Christmas cheer from CL

Just in time for Christmas: More layoffs at CL papers. Yippee!

Twas the night before Christmas, when all through the Loaf

Not a creature was stirring – they’d all been laid off

Well, it almost rhymes. For the handful of you not already been bored to tears with the ongoing saga of CL’s turbulent excursion through the wondrous world of bankruptcy, I offer more holiday reading. The Chicago Reader reports that several employees at that paper got pink slips the week before Christmas.

CLI has suffered ever since the sale, and its cost-cutting hasn’t spared the Reader: Six more layoffs last Thursday reduced this paper’s editorial staff to 17; it was 38 when the old owners sold Eason the paper.

At the same time, our sister Loaf in Tampa cut some folks as well, including three in editorial, as editor David Warner explains:

The options we face are grim: If we don’t streamline and refocus our newsroom operations, we won’t survive.

Cheered up yet, everybody? The Charlotte Loaf didn’t escape the ax, either; some remaining employees were asked to work fewer hours. And our Washington City Paper has also lost a couple of bodies, as reported in the latest tome by Atlanta Mag’s own Steve Fennessy. In fact, for the first time, Steve – an ex-CLer himself – takes direct aim at company president Ben Eason:

One thing he did not express in our discussions, nor has he in any public way to his own employees, is a sense of shame or even regret in presiding over the dismantling of local institutions. Nor has he acknowledged the human toll his decisions have exacted on his employees, who with every week, it seems, grow fewer in number.

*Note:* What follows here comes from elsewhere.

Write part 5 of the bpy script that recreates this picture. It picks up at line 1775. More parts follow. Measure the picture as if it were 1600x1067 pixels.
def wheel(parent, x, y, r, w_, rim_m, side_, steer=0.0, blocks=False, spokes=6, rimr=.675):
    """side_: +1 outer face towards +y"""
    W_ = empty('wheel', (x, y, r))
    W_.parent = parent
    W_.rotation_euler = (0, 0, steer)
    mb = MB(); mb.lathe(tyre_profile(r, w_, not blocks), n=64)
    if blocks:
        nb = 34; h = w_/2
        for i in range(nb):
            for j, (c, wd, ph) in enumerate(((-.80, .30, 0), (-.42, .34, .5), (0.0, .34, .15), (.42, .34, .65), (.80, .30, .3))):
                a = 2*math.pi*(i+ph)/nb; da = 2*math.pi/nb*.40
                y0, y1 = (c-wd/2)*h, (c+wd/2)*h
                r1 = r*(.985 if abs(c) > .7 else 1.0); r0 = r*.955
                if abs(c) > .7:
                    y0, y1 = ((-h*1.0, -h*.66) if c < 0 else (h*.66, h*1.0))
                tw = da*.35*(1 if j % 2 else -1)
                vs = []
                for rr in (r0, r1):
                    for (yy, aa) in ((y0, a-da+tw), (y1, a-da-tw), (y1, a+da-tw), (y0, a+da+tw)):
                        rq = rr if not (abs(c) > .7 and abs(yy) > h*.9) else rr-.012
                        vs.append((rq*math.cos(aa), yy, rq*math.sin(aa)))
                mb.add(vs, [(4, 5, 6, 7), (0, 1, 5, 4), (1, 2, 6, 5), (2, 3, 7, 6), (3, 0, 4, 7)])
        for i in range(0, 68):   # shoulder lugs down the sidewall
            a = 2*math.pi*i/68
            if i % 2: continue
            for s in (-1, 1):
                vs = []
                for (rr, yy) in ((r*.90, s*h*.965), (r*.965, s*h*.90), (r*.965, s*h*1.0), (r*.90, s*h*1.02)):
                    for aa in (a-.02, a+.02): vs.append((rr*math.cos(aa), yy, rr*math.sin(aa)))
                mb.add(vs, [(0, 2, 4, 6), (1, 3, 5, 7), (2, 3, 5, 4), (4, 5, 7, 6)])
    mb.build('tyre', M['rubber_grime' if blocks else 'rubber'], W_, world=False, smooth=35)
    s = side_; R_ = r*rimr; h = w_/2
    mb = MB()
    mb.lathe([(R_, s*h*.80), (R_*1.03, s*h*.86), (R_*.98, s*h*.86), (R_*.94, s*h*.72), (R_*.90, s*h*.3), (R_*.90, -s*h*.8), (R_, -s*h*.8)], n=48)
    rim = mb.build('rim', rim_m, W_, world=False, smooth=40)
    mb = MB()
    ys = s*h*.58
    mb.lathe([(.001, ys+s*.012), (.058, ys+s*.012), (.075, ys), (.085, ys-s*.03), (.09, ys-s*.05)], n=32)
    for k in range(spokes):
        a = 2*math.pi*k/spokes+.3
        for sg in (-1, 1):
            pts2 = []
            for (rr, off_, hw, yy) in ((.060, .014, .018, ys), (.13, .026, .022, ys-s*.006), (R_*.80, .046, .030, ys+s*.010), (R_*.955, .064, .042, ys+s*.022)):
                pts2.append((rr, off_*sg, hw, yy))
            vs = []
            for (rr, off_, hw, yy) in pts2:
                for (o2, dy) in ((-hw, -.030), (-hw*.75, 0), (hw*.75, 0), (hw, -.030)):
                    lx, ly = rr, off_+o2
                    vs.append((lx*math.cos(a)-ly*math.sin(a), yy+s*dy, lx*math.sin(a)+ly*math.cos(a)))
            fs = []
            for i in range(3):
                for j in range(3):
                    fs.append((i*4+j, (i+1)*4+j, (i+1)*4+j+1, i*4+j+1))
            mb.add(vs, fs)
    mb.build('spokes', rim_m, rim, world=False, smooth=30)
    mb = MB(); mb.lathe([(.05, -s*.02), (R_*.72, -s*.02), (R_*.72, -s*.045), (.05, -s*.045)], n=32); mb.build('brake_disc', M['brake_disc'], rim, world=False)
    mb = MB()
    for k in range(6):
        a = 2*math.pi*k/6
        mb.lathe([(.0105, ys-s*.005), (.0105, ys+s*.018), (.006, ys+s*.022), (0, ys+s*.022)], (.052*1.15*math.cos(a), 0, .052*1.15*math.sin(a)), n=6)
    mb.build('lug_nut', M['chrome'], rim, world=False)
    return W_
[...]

Finally, if you haven’t already had your fill of schadenfreude at our expense, you may also enjoy this essay by longtime Loaf contributor and former editor Cliff Bostock:

The fact is that practically no existing print publications have made a successful transition to digital presence. Almost all publications, regardless of web presence, have suffered huge losses in staff and income.

Anyway, everybody, have a happy holiday!